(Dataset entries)
(begin)

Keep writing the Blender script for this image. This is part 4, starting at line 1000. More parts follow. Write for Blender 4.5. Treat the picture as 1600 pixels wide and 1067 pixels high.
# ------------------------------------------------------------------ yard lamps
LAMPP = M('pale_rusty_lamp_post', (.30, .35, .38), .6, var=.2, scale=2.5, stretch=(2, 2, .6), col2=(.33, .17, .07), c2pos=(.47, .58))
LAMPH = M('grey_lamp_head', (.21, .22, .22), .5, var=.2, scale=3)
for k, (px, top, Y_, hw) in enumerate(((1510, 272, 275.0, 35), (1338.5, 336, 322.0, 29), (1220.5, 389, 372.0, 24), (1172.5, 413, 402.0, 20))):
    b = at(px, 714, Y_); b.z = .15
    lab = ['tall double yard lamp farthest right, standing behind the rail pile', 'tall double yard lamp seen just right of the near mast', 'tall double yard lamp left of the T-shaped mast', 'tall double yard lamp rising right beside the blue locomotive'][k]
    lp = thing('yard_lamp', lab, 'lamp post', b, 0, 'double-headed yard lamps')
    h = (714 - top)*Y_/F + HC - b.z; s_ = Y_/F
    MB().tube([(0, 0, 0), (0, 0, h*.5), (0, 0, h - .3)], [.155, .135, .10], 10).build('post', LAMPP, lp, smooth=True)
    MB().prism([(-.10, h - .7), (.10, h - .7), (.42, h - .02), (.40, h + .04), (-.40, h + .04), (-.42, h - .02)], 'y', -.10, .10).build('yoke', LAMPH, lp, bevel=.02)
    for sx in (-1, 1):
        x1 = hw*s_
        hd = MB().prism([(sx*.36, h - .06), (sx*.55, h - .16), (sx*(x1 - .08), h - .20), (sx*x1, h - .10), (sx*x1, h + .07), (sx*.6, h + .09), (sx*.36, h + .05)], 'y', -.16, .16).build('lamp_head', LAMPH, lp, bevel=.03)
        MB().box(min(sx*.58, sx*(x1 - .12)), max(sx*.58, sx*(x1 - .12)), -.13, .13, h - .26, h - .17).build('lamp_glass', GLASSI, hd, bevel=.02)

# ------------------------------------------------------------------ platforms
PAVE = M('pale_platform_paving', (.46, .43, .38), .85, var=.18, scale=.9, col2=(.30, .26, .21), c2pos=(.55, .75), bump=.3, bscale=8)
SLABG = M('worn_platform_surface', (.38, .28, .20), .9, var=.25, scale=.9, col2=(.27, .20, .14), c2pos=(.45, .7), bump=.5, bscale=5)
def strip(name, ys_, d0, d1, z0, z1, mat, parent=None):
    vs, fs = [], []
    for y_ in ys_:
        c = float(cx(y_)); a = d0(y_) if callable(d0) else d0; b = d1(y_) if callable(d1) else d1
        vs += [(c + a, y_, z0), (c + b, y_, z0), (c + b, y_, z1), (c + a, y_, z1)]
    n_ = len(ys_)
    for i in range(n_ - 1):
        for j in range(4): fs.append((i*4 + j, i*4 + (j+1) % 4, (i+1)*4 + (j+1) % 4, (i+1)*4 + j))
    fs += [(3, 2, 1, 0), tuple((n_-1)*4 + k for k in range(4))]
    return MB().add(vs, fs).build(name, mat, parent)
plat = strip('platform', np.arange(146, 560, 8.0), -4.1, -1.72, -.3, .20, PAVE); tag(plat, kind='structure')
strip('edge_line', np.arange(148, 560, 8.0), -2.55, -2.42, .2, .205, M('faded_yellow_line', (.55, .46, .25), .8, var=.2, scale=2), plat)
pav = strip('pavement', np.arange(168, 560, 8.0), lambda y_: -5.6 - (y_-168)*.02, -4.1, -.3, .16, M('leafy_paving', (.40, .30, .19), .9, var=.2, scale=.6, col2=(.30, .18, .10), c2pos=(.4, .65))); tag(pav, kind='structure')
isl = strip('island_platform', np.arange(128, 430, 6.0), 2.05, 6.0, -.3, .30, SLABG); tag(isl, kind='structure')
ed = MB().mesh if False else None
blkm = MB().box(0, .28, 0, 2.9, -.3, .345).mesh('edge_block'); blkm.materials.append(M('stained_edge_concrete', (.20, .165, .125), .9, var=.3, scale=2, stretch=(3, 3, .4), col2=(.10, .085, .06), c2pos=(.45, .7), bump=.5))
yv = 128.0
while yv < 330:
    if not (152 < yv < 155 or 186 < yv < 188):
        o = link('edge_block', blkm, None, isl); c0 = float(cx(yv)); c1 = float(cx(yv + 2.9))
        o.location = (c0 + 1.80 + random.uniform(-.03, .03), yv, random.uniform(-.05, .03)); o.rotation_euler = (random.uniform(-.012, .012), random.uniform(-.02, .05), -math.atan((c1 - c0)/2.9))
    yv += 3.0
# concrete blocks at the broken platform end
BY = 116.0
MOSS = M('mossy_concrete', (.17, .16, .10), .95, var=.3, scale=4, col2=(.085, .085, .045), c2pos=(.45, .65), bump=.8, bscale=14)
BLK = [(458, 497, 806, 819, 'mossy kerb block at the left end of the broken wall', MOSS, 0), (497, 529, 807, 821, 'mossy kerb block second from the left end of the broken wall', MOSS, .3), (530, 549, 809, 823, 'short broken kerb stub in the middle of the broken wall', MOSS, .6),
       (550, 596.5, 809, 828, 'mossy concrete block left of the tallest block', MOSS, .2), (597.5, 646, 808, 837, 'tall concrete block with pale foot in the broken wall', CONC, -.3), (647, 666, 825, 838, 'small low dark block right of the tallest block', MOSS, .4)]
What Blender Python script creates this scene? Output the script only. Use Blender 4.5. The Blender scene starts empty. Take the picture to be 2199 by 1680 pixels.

(end)

**AIM:** Reproduce each record exactly as it appears.

**ANSWER IN FULL:**
Keep writing the Blender script for this image. This is part 4, starting at line 1000. More parts follow. Write for Blender 4.5. Treat the picture as 1600 pixels wide and 1067 pixels high.
# ------------------------------------------------------------------ yard lamps
LAMPP = M('pale_rusty_lamp_post', (.30, .35, .38), .6, var=.2, scale=2.5, stretch=(2, 2, .6), col2=(.33, .17, .07), c2pos=(.47, .58))
LAMPH = M('grey_lamp_head', (.21, .22, .22), .5, var=.2, scale=3)
for k, (px, top, Y_, hw) in enumerate(((1510, 272, 275.0, 35), (1338.5, 336, 322.0, 29), (1220.5, 389, 372.0, 24), (1172.5, 413, 402.0, 20))):
    b = at(px, 714, Y_); b.z = .15
    lab = ['tall double yard lamp farthest right, standing behind the rail pile', 'tall double yard lamp seen just right of the near mast', 'tall double yard lamp left of the T-shaped mast', 'tall double yard lamp rising right beside the blue locomotive'][k]
    lp = thing('yard_lamp', lab, 'lamp post', b, 0, 'double-headed yard lamps')
    h = (714 - top)*Y_/F + HC - b.z; s_ = Y_/F
    MB().tube([(0, 0, 0), (0, 0, h*.5), (0, 0, h - .3)], [.155, .135, .10], 10).build('post', LAMPP, lp, smooth=True)
    MB().prism([(-.10, h - .7), (.10, h - .7), (.42, h - .02), (.40, h + .04), (-.40, h + .04), (-.42, h - .02)], 'y', -.10, .10).build('yoke', LAMPH, lp, bevel=.02)
    for sx in (-1, 1):
        x1 = hw*s_
        hd = MB().prism([(sx*.36, h - .06), (sx*.55, h - .16), (sx*(x1 - .08), h - .20), (sx*x1, h - .10), (sx*x1, h + .07), (sx*.6, h + .09), (sx*.36, h + .05)], 'y', -.16, .16).build('lamp_head', LAMPH, lp, bevel=.03)
        MB().box(min(sx*.58, sx*(x1 - .12)), max(sx*.58, sx*(x1 - .12)), -.13, .13, h - .26, h - .17).build('lamp_glass', GLASSI, hd, bevel=.02)

# ------------------------------------------------------------------ platforms
PAVE = M('pale_platform_paving', (.46, .43, .38), .85, var=.18, scale=.9, col2=(.30, .26, .21), c2pos=(.55, .75), bump=.3, bscale=8)
SLABG = M('worn_platform_surface', (.38, .28, .20), .9, var=.25, scale=.9, col2=(.27, .20, .14), c2pos=(.45, .7), bump=.5, bscale=5)
def strip(name, ys_, d0, d1, z0, z1, mat, parent=None):
    vs, fs = [], []
    for y_ in ys_:
        c = float(cx(y_)); a = d0(y_) if callable(d0) else d0; b = d1(y_) if callable(d1) else d1
        vs += [(c + a, y_, z0), (c + b, y_, z0), (c + b, y_, z1), (c + a, y_, z1)]
    n_ = len(ys_)
    for i in range(n_ - 1):
        for j in range(4): fs.append((i*4 + j, i*4 + (j+1) % 4, (i+1)*4 + (j+1) % 4, (i+1)*4 + j))
    fs += [(3, 2, 1, 0), tuple((n_-1)*4 + k for k in range(4))]
    return MB().add(vs, fs).build(name, mat, parent)
plat = strip('platform', np.arange(146, 560, 8.0), -4.1, -1.72, -.3, .20, PAVE); tag(plat, kind='structure')
strip('edge_line', np.arange(148, 560, 8.0), -2.55, -2.42, .2, .205, M('faded_yellow_line', (.55, .46, .25), .8, var=.2, scale=2), plat)
pav = strip('pavement', np.arange(168, 560, 8.0), lambda y_: -5.6 - (y_-168)*.02, -4.1, -.3, .16, M('leafy_paving', (.40, .30, .19), .9, var=.2, scale=.6, col2=(.30, .18, .10), c2pos=(.4, .65))); tag(pav, kind='structure')
isl = strip('island_platform', np.arange(128, 430, 6.0), 2.05, 6.0, -.3, .30, SLABG); tag(isl, kind='structure')
ed = MB().mesh if False else None
blkm = MB().box(0, .28, 0, 2.9, -.3, .345).mesh('edge_block'); blkm.materials.append(M('stained_edge_concrete', (.20, .165, .125), .9, var=.3, scale=2, stretch=(3, 3, .4), col2=(.10, .085, .06), c2pos=(.45, .7), bump=.5))
yv = 128.0
while yv < 330:
    if not (152 < yv < 155 or 186 < yv < 188):
        o = link('edge_block', blkm, None, isl); c0 = float(cx(yv)); c1 = float(cx(yv + 2.9))
        o.location = (c0 + 1.80 + random.uniform(-.03, .03), yv, random.uniform(-.05, .03)); o.rotation_euler = (random.uniform(-.012, .012), random.uniform(-.02, .05), -math.atan((c1 - c0)/2.9))
    yv += 3.0
# concrete blocks at the broken platform end
BY = 116.0
MOSS = M('mossy_concrete', (.17, .16, .10), .95, var=.3, scale=4, col2=(.085, .085, .045), c2pos=(.45, .65), bump=.8, bscale=14)
BLK = [(458, 497, 806, 819, 'mossy kerb block at the left end of the broken wall', MOSS, 0), (497, 529, 807, 821, 'mossy kerb block second from the left end of the broken wall', MOSS, .3), (530, 549, 809, 823, 'short broken kerb stub in the middle of the broken wall', MOSS, .6),
       (550, 596.5, 809, 828, 'mossy concrete block left of the tallest block', MOSS, .2), (597.5, 646, 808, 837, 'tall concrete block with pale foot in the broken wall', CONC, -.3), (647, 666, 825, 838, 'small low dark block right of the tallest block', MOSS, .4)]
What Blender Python script creates this scene? Output the script only. Use Blender 4.5. The Blender scene starts empty. Take the picture to be 2199 by 1680 pixels.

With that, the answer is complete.